Lockdown of Tibet: closure to foreigners deepens isolation

25/02/2016
Press release

Ahead of the March 10 anniversary of the Tibetan Uprising of 1959, the Tibet Autonomous Region (TAR) will be closed to visitors from today until the end of March, with all foreigners being instructed to leave by February 25. FIDH and its member organisations International Campaign for Tibet and Human Rights in China condemn this annual process of sealing off Tibet from the outside world.

Authorities are said to be issuing notices to all major cities and counties that all foreign visitors must leave the region by today’s deadline.

The 10th of March 2016 will mark the 57th anniversary of the Tibetan Uprising leading to the Dalai Lama’s flight into exile in 1959, and the eighth anniversary of an unprecedented wave of protests which swept through Tibet in March 2008, transforming the political landscape. The TAR has since been closed annually to foreigners in March, in addition to an intensified militarisation of the plateau and with a stronger emphasis from the central authorities on political control over Tibet linked to the ‘stability’ of the whole of the People’s Republic of China. Large-scale military drills, intensified border security, training exercises for troops on responding to self-immolations and virulent attacks against the Dalai Lama have also increased since 2008.

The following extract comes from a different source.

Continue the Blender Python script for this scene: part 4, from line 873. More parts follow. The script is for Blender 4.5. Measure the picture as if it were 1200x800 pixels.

While rigorous and oppressive measures, including an increase in the deployment of Communist Party personnel, have been introduced in the TAR since the 2008 protests, systematic and long-term security measures are now also being rolled out in the eastern Tibetan areas of Kham and Amdo. This expansion of control measures seems to be part of an agenda set at the highest levels in Beijing, in line with an intensified ‘counter-terror’ campaign.

“It has gone beyond a simple ‘crackdown’ now, and is much more sophisticated, and terrifying,” a Tibetan source told ICT after speaking to a number of Tibetans from different parts of Tibet. “Security is invisible and everywhere. It is no longer only armed police patrolling the streets; often we don’t know who the police are as they blend into society, and officials are in our homes, asking about every part of our lives. [1]

Our organisations urge the Chinese authorities to put an end to the closure and isolation of the TAR, to guarantee the fundamental freedoms of all Tibetans, and to allow foreigners free access to the TAR and to see the situation in Tibet for themselves.